If you are looking for a house on the outskirts of Mumbai in areas like Nallasopara, Ulhasnagar, Kalyan and Badlapur, there is a strong likelihood that you will find some suitable properties being auctioned by banks and housing finance companies.
A quick glance through newspaper advertisements provides many such instances. Housing majors HDFC, LIC Housing Finance, Punjab National Bank, Indian Bank and many others have all placed single or multiple ads for either loan recovery or auction of properties of defaulters under the Securitisation and Reconstruction of Financial Assets and Enforcement of Securities (SARFAESI) Act, 2002.
For instance, HDFC issued a sale notice for 16 properties in an English daily on August 4 and Indian Bank a possession notice for 17 properties on August 6. Earlier on August 3, LIC Housing Finance issued a loan recovery notice for 46 properties.
This was preceded by an auction-cum-sale notice for another nine properties on August 2. And, all these sales are in Mumbai and Thane regions only. At the national level, the numbers could be substantial.
“On an average, banks dispose of around four to six properties every month. By those parameters, these numbers look quite high,” said a property consultant.
Banks claimed that this was nothing unusual. “The sale and auction process is an ongoing thing,” said a manager with a leading housing finance company. Also, they claimed that the percentage of non-performing assets (NPAs) due to retail loans have mostly been constant, or falling.
Said Akshaya Kumar, chairman, Parklane Advisors, “The number may look small in percentage terms, but this trend of foreclosures is definitely on the higher side.”
Anuj Puri, chairman and managing director, Trammel Crow Meghraj, a property consultant, said he expected the number of defaults to rise in the first quarter of 2009-10, leading to auctions by banks. According to him, the large number of defaults at this point of time is quite unexpected.
Following the stock market crash since January and consecutive rise in interest rates, always there were fears that loan defaults would go up. But given that the process of identifying a defaulter and auctioning his property takes around five to six months, it wasn’t expected that the numbers would rise so soon.
Rating agency Crisil had recently mentioned in a report that NPAs arising out of retail loans, which were at 2.7 per cent on March 31, 2007, could rise to around 4 per cent by March 2009. A banker admitted that there was additional stress on home buyers due to interest rate hikes.

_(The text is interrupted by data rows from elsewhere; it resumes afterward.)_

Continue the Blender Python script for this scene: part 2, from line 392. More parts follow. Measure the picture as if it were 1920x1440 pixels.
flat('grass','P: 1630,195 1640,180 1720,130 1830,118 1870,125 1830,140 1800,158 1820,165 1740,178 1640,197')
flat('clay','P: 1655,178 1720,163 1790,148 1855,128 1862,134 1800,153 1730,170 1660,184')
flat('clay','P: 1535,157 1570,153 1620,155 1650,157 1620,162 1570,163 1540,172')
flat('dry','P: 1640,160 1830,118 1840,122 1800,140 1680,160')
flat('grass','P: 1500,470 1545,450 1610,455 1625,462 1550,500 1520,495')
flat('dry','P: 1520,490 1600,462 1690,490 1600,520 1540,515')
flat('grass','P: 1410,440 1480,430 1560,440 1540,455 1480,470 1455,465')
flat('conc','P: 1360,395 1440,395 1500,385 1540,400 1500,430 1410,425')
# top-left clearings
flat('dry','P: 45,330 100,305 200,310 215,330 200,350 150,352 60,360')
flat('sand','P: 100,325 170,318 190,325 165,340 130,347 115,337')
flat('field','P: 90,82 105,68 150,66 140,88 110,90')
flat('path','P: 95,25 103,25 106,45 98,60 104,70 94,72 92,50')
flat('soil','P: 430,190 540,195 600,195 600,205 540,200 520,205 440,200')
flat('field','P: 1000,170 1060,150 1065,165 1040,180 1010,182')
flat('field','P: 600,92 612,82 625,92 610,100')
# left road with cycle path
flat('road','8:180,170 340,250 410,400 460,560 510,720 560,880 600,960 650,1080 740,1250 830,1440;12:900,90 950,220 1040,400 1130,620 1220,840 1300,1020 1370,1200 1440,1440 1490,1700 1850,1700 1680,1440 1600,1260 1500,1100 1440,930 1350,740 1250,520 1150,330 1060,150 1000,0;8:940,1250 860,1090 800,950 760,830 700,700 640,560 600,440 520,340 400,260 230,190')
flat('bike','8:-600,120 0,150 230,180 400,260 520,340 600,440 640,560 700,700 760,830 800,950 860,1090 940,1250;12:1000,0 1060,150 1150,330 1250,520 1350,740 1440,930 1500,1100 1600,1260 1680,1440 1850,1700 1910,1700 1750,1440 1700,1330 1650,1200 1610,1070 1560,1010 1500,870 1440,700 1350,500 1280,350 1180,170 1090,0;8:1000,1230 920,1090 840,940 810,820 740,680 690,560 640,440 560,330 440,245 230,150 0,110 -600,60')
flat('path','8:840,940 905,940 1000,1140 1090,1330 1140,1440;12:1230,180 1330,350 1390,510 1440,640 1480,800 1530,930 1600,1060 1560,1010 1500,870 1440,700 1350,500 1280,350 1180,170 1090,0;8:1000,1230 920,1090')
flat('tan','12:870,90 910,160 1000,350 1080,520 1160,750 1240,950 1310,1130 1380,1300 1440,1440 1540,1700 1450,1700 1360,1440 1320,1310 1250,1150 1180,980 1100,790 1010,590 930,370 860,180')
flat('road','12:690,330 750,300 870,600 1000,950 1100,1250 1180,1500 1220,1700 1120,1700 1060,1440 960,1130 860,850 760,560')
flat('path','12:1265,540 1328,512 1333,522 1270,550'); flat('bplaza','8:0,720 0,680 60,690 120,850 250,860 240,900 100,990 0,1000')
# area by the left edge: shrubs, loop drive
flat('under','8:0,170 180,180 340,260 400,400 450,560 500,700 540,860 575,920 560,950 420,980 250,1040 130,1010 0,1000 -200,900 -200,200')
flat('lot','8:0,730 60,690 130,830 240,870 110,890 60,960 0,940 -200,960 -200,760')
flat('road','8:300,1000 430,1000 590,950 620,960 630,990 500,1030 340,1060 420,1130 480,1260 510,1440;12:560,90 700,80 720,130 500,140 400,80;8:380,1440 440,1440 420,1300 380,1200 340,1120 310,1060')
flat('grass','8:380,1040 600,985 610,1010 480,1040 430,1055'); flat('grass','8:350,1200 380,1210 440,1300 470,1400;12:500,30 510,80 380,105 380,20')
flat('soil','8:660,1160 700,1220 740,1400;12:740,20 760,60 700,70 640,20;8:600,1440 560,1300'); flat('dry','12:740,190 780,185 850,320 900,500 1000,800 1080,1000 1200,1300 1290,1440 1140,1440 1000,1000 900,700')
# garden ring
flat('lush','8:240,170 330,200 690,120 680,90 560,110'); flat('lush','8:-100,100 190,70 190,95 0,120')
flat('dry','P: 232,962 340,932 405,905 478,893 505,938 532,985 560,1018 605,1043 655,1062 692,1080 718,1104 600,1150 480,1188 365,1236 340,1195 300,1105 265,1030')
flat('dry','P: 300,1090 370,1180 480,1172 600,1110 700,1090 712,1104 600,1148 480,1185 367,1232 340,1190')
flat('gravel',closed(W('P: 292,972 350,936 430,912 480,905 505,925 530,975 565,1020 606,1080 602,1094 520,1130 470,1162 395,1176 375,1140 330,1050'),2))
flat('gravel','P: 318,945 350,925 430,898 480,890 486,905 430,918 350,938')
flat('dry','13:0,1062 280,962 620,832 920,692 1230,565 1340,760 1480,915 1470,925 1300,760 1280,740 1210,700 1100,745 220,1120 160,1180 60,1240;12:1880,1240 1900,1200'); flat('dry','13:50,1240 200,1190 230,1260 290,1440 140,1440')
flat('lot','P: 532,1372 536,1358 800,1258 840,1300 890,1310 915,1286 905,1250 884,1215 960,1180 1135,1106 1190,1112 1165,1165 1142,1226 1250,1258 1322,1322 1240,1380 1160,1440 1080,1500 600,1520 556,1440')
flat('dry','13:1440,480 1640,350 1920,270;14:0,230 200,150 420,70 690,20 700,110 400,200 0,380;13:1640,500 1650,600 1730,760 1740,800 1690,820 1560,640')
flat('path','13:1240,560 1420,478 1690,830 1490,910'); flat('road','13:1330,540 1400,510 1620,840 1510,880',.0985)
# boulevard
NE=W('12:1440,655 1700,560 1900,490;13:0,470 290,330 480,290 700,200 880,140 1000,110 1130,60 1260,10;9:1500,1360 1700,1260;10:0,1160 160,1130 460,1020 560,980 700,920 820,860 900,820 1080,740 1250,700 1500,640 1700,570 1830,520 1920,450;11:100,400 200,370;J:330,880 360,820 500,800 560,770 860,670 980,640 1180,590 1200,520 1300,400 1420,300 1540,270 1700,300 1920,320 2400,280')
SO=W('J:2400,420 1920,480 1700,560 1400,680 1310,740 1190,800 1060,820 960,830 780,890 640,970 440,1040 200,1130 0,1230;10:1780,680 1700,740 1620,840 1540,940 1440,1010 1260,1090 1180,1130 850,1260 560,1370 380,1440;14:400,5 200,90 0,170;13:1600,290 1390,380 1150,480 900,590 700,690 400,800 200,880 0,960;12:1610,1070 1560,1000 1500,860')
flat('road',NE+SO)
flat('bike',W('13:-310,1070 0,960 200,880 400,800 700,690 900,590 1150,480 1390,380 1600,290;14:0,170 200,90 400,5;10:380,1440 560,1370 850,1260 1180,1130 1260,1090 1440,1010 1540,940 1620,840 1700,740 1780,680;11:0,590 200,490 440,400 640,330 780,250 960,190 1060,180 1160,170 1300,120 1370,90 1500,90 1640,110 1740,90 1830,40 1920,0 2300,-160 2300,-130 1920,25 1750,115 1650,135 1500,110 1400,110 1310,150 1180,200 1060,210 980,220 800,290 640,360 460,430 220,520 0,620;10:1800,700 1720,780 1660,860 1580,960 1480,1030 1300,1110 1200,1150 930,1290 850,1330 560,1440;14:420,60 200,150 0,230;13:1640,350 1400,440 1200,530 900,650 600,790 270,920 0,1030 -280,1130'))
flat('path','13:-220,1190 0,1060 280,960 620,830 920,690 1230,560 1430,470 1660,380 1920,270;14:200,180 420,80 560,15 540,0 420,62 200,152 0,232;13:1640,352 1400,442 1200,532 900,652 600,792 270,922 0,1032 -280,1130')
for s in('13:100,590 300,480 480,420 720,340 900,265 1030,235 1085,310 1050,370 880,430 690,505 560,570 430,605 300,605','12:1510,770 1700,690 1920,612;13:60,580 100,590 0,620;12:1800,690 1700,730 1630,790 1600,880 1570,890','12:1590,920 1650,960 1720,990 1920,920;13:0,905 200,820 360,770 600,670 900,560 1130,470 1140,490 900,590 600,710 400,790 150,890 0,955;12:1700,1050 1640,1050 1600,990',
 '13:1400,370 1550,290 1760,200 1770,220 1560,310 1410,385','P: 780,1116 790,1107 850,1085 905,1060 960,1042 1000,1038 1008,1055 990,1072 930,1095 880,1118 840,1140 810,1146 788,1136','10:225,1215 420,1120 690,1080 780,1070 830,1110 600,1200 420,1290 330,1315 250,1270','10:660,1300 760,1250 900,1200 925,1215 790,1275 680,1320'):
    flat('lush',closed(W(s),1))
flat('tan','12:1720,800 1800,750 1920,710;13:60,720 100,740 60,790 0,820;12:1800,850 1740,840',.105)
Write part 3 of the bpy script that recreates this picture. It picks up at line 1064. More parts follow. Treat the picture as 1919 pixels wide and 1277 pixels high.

“The real problem would start once property prices fall below the loan value,” he said. In that situation, there are fears that buyers would resort to distress sale or default.
Prime area problems
Defaults are occurring not only on the outskirts of Mumbai, but also in prime areas like Parel and Mahalakhsmi, where new properties are coming up.
Typically, these properties are valued between Rs 2 crore and Rs 4 crore, or even more.
The buyers in these areas make two kinds of payments – one, dated, that is on a monthly or quarterly basis, and two, event-based, for instance, construction of a new floor. “While the delay has not happened in case of dated payments, a large number of defaults have come from individuals in the latter case,” said a property consultant.
The reason: most of the buyers have invested their surplus in the stock markets and are unable to exit now. “Many are waiting for some turnaround in the stock market to make these payments,” added the consultant.